**What to work on**
Begin at the first line below and copy each line exactly, ending with the line where "COL = scene.collection" appears.

**Data provided**
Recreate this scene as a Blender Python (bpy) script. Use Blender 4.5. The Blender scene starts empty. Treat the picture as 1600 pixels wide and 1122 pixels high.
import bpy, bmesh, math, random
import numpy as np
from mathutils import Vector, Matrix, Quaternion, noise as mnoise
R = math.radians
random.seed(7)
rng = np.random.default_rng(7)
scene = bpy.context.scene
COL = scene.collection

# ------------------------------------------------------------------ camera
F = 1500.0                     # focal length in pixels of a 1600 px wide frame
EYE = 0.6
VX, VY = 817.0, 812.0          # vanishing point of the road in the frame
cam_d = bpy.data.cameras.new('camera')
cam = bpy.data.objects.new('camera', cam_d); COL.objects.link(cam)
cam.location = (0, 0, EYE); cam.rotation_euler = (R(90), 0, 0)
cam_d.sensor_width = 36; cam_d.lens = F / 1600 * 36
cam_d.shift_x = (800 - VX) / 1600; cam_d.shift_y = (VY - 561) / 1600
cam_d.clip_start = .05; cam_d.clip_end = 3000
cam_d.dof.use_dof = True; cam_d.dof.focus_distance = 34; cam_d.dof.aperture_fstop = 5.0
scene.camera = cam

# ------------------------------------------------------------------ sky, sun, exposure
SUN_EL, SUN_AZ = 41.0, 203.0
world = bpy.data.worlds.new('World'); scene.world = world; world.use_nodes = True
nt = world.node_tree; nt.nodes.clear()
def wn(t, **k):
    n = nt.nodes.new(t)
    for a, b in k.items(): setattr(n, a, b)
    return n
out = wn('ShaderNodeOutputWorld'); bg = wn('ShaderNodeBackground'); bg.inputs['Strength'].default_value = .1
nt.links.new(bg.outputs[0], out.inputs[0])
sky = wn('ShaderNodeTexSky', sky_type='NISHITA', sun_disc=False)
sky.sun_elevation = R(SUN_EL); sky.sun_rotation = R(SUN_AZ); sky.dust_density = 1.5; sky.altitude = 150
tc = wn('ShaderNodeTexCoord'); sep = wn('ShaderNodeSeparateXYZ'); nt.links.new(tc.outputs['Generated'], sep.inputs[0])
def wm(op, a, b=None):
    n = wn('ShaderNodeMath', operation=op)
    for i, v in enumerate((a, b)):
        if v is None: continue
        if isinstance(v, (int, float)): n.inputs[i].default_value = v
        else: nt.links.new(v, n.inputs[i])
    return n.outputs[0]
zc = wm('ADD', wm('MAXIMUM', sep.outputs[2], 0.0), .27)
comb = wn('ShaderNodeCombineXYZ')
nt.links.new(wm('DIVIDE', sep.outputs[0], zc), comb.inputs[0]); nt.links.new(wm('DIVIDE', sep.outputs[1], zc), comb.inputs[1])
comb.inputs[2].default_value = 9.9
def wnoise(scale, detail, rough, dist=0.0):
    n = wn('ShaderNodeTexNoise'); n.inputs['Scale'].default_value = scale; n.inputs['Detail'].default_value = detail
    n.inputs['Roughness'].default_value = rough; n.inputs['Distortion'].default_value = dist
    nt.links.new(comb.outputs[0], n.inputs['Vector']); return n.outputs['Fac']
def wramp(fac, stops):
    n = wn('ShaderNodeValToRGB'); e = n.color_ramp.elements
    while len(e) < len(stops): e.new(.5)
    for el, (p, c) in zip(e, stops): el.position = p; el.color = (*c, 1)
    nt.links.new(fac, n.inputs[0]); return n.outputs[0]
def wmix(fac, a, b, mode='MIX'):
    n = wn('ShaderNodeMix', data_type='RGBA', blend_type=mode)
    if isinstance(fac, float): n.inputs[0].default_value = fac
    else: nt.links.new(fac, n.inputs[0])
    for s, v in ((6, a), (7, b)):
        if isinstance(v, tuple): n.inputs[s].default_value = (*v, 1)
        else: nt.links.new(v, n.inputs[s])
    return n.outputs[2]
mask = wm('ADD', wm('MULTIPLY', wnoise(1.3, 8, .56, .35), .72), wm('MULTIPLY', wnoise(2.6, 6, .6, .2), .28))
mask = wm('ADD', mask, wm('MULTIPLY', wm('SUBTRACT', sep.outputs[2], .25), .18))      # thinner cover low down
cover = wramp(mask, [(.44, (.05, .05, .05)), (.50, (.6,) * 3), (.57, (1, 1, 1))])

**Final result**
Recreate this scene as a Blender Python (bpy) script. Use Blender 4.5. The Blender scene starts empty. Treat the picture as 1600 pixels wide and 1122 pixels high.
import bpy, bmesh, math, random
import numpy as np
from mathutils import Vector, Matrix, Quaternion, noise as mnoise
R = math.radians
random.seed(7)
rng = np.random.default_rng(7)
scene = bpy.context.scene
COL = scene.collection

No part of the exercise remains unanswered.